Ensuring he can cope with the heat is certainly a pressing issue for Hawkins; he famously was leading the Commonwealth Games marathon with just over a mile to go in Gold Coast 2018 when the sweltering conditions got to him, causing him to collapse. 

With that incident in mind, it would be easy to assume the Scot would be somewhat wary of the similarly warm conditions expected in Tokyo but on the contrary, he is looking forward to the scorching conditions expected for the Olympic marathon and has well and truly banished any negative feelings that may have come from his disappointment in Australia. 

“I hope it’s on the hot side in Tokyo because I feel like that’ll push things in my favour,” the Kilbarchan native said. 

“In Gold Coast, there were a few factors – it was a bit of a one-off, it was a bit of a freak situation and from that race, I’ve also learnt a lot. 

“I have a good heat strategy and acclimatisation methods now and I know what to do to deal with the heat on the day.” 
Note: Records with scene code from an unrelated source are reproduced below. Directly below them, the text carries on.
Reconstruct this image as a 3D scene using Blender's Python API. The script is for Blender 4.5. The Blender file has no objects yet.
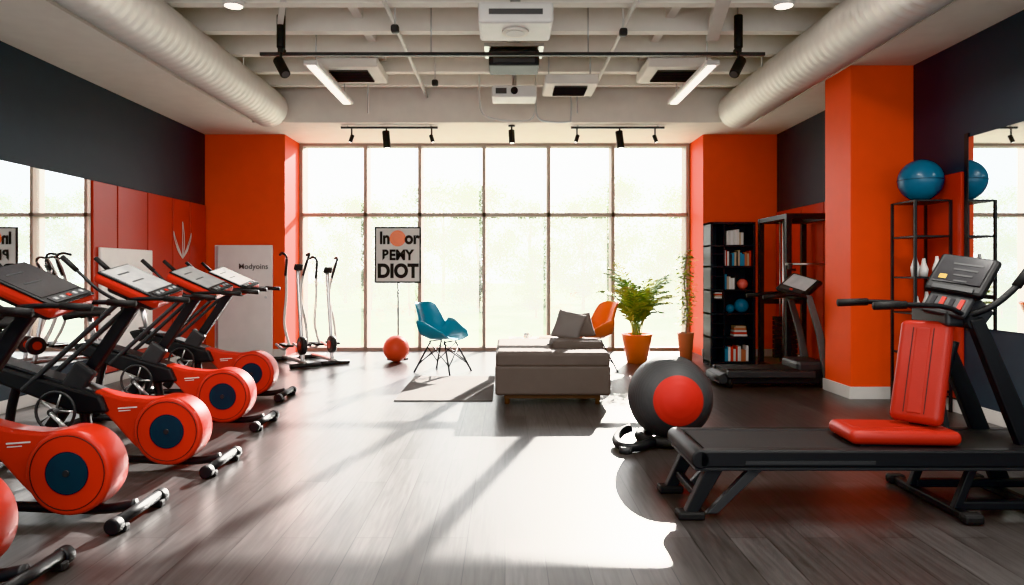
import bpy, bmesh, math, random
from mathutils import Vector, Matrix, Euler
random.seed(7)
S=bpy.context.scene
try:
    S.view_settings.view_transform='Khronos PBR Neutral'
except Exception: pass
S.view_settings.exposure=0.27
pi=math.pi
R=math.radians
# ---------------------------------------------------------------- materials
def mat(name,col,rough=0.5,metal=0.0,var=0.06,scale=6.0,bump=0.0,emit=0,coat=0.0,spec=0.5,trans=0.0):
    m=bpy.data.materials.new(name); m.use_nodes=True
    nt=m.node_tree; n=nt.nodes; l=nt.links; b=n['Principled BSDF']
    tc=n.new('ShaderNodeTexCoord'); no=n.new('ShaderNodeTexNoise'); no.inputs['Scale'].default_value=scale
    no.inputs['Detail'].default_value=4
    l.new(tc.outputs['Object'],no.inputs['Vector'])
    mx=n.new('ShaderNodeMix'); mx.data_type='RGBA'
    mx.inputs[6].default_value=(*[max(0,c*(1-var)) for c in col],1)
    mx.inputs[7].default_value=(*[min(1,c*(1+var)) for c in col],1)
    l.new(no.outputs['Fac'],mx.inputs[0]); l.new(mx.outputs[2],b.inputs['Base Color'])
    b.inputs['Roughness'].default_value=rough; b.inputs['Metallic'].default_value=metal
    b.inputs['Coat Weight'].default_value=coat
    b.inputs['Specular IOR Level'].default_value=spec
    if bump>0:
        n2=n.new('ShaderNodeTexNoise'); n2.inputs['Scale'].default_value=scale*20
        l.new(tc.outputs['Object'],n2.inputs['Vector'])
        bp=n.new('ShaderNodeBump'); bp.inputs['Strength'].default_value=bump; bp.inputs['Distance'].default_value=0.005
        l.new(n2.outputs['Fac'],bp.inputs['Height']); l.new(bp.outputs['Normal'],b.inputs['Normal'])
    if emit:
        b.inputs['Emission Color'].default_value=(*col,1); b.inputs['Emission Strength'].default_value=emit
    return m
M={}
M['orange']=mat('orange_paint',(0.78,0.066,0.004),0.55,bump=0.1)
M['redpanel']=mat('red_panel',(0.46,0.028,0.008),0.35)
M['dark']=mat('charcoal_paint',(0.043,0.059,0.077),0.6,bump=0.1)
M['cream']=mat('cream_ceiling',(0.85,0.80,0.73),0.7,bump=0.05)
M['beam']=mat('beam_white',(0.87,0.83,0.77),0.6)
M['white']=mat('white_paint',(0.82,0.81,0.79),0.4)
M['trim']=mat('trim_white',(0.70,0.68,0.65),0.45)
M['duct']=mat('duct_metal',(0.85,0.82,0.77),0.42,0.12)
M['black']=mat('black_powdercoat',(0.013,0.014,0.016),0.5)
M['rubber']=mat('black_rubber',(0.018,0.018,0.019),0.65,bump=0.3)
M['graym']=mat('dark_gray_plastic',(0.045,0.047,0.05),0.45)
M['red']=mat('red_gloss_plastic',(0.52,0.027,0.008),0.38,coat=0.15)
M['vinyl']=mat('red_vinyl',(0.36,0.022,0.011),0.42,bump=0.2)
M['blueh']=mat('navy_hub',(0.012,0.032,0.05),0.4)
M['steel']=mat('steel',(0.6,0.6,0.6),0.28,0.9)
M['screen']=mat('screen_glass',(0.42,0.43,0.44),0.18,coat=0.5,var=0.25,scale=9)
M['screend']=mat('screen_dark',(0.05,0.05,0.055),0.15,coat=0.5,var=0.3,scale=9)
M['yellow']=mat('yellow_label',(0.75,0.5,0.1),0.5)
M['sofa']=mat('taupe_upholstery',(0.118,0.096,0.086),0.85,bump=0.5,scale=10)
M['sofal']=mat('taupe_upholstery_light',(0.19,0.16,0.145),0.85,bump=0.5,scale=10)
M['cush']=mat('gray_cushion_fabric',(0.19,0.17,0.16),0.9,bump=0.5,scale=10)
M['wood']=mat('leg_wood',(0.12,0.06,0.03),0.5)
M['teal']=mat('teal_shell',(0.0,0.25,0.38),0.3,coat=0.3)
M['ochair']=mat('orange_shell',(0.85,0.16,0.012),0.35,coat=0.3)
M['pot']=mat('orange_ceramic',(0.85,0.17,0.01),0.3,coat=0.4)
M['terra']=mat('terracotta',(0.50,0.17,0.09),0.6)
M['soil']=mat('soil',(0.03,0.02,0.012),0.9)
M['leafd']=mat('palm_leaf',(0.12,0.22,0.035),0.45,var=0.35,scale=20)
M['leafy']=mat('young_leaf',(0.42,0.43,0.06),0.45,var=0.3,scale=20)
M['coral']=mat('coral_ball',(0.75,0.09,0.04),0.45)
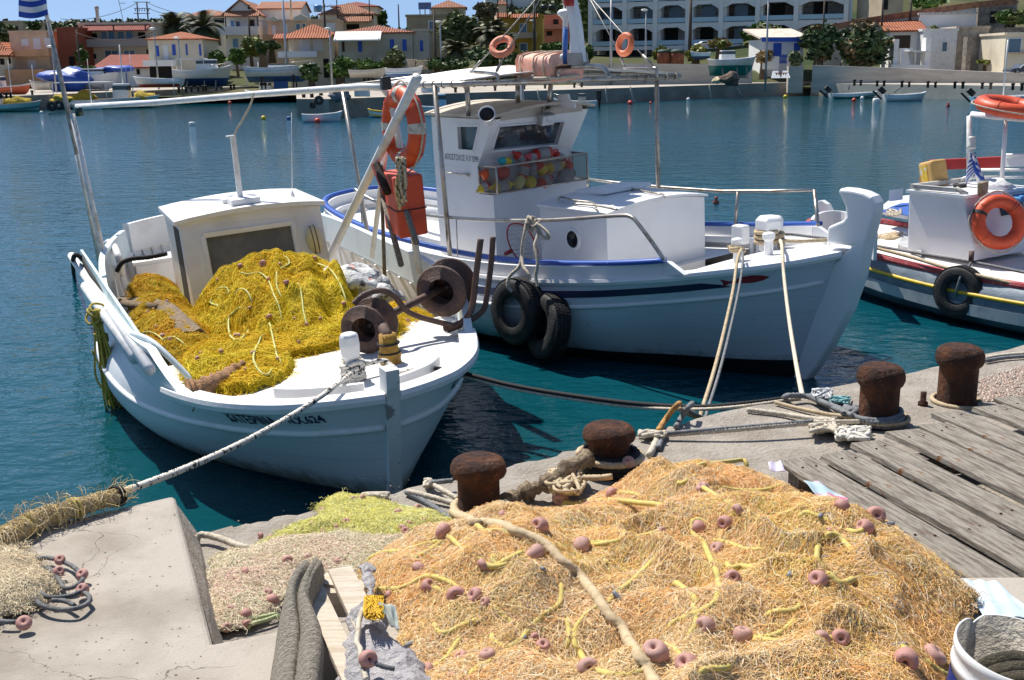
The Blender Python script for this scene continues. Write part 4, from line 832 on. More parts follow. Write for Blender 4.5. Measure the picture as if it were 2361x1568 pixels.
for i in range(9):
 x = -.29 + .58 * i / 8; e = .80 - .3 * abs(x) ** 2; rows.append([VV((x * (1 + .0), y * e, z * e + .02 * mn.noise(VV((x * 4, y * 5, z * 5))))) for y, z in ((-.28, -.17), (-.30, -.05), (-.30, .09), (-.26, .15), (-.1, .18), (.12, .18), (.26, .15), (.30, .09), (.30, -.05), (.28, -.17))])
mb.grid(rows, 0, True, True); k = 10; mb.f.append(list(range(k))); mb.mi.append(0); mb.sm.append(False); mb.f.append([80 + i for i in range(k)][::-1]); mb.mi.append(0); mb.sm.append(False); mb.build('cover', SAL, RA, bevel=.02)
mb = MB()
mb.M = Matrix.Scale(.8, 4)
for x in (-.26, .03, .24): mb.tube(catmull([VV((x, -.29, -.17)), VV((x, -.315, 0)), VV((x, -.31, .10)), VV((x, -.26, .165)), VV((x, 0, .20)), VV((x, .27, .165)), VV((x, .315, 0))], 4), .012, 6)
mb.tube(catmull([VV((-.39, .1, -.14)), VV((-.39, -.2, -.14)), VV((-.3, -.33, -.15)), VV((0, -.34, -.14)), VV((.3, -.33, -.14)), VV((.40, -.2, -.14)), VV((.39, .2, -.14))], 5), .022, 8)
for x in (-.26, .03): mb.sph((x, -.33, -.12), .036, 8, 6, wob=.5)
mb.build('rope_lashing', ROPEW, RA)
mb = MB(); P = catmull([F2.y(*Z2(x, y), -1.36) for x, y in ((125, 772), (240, 842), (420, 900), (600, 935), (850, 956), (1150, 967), (1400, 960), (1650, 942), (1780, 935), (1830, 945), (1870, 985), (1960, 1105), (2028, 1205))], 6); mb.tube(P, .02, 10)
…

Hawkins’ confidence is not ill-judged. His fourth-place finish at the World Championships in Doha at the end of 2019 was his second consecutive fourth place in the World Championships and proved not only could he cope with testing conditions but he can also compete with the very best on the planet. 
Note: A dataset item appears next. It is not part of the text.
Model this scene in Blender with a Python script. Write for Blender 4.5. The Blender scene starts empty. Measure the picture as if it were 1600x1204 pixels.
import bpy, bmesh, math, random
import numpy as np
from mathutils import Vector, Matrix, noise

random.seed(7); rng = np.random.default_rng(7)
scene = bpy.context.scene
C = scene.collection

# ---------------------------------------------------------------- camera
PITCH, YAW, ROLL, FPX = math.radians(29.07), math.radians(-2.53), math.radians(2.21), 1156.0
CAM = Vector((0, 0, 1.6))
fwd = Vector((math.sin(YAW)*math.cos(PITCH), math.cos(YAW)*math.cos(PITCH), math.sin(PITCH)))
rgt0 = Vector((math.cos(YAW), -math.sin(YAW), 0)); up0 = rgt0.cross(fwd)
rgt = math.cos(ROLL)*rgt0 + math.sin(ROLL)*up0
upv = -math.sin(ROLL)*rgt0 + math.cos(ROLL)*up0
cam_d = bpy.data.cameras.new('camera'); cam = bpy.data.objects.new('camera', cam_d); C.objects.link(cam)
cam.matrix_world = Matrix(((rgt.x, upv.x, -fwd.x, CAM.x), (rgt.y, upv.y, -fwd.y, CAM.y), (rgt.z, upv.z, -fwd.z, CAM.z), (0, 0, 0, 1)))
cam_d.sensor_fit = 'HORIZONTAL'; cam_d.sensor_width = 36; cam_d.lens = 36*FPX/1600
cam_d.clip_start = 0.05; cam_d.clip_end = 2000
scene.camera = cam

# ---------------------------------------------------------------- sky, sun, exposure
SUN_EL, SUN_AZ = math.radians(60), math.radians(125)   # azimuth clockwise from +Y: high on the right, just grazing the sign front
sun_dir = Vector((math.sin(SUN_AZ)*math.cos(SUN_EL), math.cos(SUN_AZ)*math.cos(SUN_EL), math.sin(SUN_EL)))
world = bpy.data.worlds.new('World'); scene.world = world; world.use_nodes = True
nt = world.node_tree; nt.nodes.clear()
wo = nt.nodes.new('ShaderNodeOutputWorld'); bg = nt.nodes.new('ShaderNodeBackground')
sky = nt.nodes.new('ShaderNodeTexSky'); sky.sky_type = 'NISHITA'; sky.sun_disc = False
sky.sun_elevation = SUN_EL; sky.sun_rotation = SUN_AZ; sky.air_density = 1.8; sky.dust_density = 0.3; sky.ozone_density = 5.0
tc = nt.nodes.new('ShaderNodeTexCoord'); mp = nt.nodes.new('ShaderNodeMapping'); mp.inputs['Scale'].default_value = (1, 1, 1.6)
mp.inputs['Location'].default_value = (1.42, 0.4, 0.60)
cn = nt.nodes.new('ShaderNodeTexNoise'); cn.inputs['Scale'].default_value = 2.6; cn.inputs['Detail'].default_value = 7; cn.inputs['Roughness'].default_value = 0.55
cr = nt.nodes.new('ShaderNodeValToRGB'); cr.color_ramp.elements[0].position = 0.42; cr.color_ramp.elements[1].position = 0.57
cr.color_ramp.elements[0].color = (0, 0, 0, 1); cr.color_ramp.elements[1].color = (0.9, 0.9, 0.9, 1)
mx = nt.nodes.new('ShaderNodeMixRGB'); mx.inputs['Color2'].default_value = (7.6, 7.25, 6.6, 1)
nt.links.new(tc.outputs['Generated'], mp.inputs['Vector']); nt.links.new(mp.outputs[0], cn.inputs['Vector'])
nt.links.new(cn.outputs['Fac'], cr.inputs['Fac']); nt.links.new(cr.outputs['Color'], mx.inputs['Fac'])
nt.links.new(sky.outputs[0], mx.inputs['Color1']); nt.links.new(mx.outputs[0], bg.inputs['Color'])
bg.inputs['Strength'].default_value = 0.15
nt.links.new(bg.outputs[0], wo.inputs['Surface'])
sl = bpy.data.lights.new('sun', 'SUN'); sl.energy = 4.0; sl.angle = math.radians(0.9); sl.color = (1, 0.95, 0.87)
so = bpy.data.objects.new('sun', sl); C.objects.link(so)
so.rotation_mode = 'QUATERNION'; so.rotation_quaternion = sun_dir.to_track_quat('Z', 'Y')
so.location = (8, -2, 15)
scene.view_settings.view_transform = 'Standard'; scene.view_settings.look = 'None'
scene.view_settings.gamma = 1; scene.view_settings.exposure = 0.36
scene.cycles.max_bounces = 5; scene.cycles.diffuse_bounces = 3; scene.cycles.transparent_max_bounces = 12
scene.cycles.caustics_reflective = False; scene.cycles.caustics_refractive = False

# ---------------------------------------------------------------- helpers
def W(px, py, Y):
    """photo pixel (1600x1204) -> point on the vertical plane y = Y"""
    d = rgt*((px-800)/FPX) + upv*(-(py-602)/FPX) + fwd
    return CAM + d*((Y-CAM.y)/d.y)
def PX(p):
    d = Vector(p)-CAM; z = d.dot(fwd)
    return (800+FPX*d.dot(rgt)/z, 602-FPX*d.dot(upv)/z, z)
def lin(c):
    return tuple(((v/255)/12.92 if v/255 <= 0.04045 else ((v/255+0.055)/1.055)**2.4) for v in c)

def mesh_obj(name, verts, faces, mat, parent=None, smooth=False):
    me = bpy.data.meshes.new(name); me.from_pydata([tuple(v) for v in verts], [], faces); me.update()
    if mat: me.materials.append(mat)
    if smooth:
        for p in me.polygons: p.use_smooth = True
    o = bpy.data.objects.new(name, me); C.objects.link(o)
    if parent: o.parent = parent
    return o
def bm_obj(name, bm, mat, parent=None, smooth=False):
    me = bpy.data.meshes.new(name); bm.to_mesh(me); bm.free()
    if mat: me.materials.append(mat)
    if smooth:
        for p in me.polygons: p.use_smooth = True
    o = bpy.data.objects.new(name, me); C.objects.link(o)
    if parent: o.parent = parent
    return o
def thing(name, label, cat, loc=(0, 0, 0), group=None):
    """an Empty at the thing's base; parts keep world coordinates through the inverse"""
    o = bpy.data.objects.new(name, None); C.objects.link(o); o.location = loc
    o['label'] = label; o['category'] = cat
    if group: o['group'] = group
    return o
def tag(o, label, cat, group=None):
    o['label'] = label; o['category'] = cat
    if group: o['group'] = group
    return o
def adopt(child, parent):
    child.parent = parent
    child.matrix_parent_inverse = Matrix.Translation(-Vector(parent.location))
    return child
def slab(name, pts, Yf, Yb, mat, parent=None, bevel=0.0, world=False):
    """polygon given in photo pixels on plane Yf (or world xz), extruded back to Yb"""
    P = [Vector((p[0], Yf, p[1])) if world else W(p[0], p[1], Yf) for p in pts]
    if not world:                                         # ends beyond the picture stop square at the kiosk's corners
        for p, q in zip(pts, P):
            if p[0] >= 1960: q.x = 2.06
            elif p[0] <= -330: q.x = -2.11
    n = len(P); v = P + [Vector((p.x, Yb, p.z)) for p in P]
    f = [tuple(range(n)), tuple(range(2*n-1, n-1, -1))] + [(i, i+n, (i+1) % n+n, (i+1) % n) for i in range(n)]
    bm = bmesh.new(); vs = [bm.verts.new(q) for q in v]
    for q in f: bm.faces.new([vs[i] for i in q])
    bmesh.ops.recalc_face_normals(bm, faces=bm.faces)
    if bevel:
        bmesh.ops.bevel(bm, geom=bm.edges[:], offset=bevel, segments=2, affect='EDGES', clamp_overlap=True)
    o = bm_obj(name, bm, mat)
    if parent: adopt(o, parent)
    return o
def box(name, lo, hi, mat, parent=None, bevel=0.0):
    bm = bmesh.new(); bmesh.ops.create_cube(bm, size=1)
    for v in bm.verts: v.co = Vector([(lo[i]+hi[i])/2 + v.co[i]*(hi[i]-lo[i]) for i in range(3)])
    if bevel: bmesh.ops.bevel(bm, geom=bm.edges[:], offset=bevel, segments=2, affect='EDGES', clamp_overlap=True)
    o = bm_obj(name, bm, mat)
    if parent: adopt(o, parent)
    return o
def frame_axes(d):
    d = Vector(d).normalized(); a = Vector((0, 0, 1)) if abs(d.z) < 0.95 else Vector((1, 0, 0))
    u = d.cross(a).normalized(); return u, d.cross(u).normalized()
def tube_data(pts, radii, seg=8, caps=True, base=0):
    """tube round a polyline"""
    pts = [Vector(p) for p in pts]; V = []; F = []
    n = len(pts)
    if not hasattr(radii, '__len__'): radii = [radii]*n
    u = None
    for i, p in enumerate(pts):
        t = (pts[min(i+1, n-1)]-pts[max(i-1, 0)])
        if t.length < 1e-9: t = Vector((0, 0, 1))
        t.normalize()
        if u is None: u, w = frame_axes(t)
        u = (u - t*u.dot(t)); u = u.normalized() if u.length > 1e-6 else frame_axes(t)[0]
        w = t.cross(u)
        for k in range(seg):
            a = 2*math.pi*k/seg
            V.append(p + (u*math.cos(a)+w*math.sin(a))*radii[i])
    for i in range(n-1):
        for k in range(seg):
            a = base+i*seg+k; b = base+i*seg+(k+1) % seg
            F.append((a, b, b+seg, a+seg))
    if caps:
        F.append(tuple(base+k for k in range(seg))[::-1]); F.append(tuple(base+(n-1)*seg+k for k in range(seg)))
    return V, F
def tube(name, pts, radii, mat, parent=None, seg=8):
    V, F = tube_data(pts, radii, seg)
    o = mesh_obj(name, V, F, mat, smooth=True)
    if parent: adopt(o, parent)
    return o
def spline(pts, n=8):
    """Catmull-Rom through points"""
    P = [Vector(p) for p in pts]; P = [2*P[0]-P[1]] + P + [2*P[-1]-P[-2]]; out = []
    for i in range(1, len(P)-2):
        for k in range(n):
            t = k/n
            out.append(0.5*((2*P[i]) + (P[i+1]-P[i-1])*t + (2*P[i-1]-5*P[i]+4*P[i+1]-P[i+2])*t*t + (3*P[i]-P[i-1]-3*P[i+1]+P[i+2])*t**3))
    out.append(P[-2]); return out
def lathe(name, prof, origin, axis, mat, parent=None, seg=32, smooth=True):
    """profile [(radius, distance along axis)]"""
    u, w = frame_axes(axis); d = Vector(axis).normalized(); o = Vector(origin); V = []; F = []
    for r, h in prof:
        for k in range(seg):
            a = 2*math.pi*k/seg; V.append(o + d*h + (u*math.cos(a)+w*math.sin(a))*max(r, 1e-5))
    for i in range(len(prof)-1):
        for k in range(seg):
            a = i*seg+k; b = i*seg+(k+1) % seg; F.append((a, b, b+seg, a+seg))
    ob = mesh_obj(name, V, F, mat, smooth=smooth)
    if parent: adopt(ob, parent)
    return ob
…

While he was understandably disappointed to miss out on becoming Britain’s first-ever male marathon medallist at the World Championships, he was also buoyed by the knowledge he is within touching distance of a major championship medal.  

He is well aware the challenge of getting onto the Olympic podium will be unlike anything he has faced to date but he also knows it is a realistic goal and he admits he does occasionally allow his thoughts to drift towards Olympic silverware. 

“The thought of a medal in Tokyo does come into my head when I’m out running and I’m a bit bored. When I’m doing an easier run and things are becoming a bit tedious, that’s when I let my mind wander to distract me,” he says. 

“A medal is definitely something I plan to go for but it’ll be a lot more competitive than the Worlds so while I could get a medal, I could also finish outside the top 10. You’ve just got to go for it and see what happens on the day.” 

The British marathon trials will take place next month but with Hawkins pre-selected for Team GB, he has the luxury of being able to skip the London race and instead, focus all his energies on the Olympic Games. 

Having little access to physio treatment during the lockdowns meant he spent less time running on the roads and more time on the bike than he typically would but despite having to tweak his training to accommodate the circumstances, Hawkins is confident of the shape he is in less than six months out from Tokyo. 

Having not raced for a year, he admits he is keen to get some competitive action in before this summer but if it doesn’t happen, he will be unconcerned.  

And despite the constant whispers of the cancellation of the Games, Hawkins will be nothing less than full steam ahead until he hears any definitive news

“I reckon I’m in pretty good nick,” says Hawkins of his current fitness. 

“I just need to show a bit of form between now and Tokyo – hopefully I can do that in a race but if it comes to me having to do a time-trial, that’s ok.  

“The problem at the moment is every race I look at seems to be getting cancelled – I’ve got a few options but I’ll just have to see how it works out.  

“I try to not listen too much to all the talk around whether the Games will go ahead or not.  

“The way I have to look at it is assume it’s happening – I can’t press pause and wait for a decision to be made.”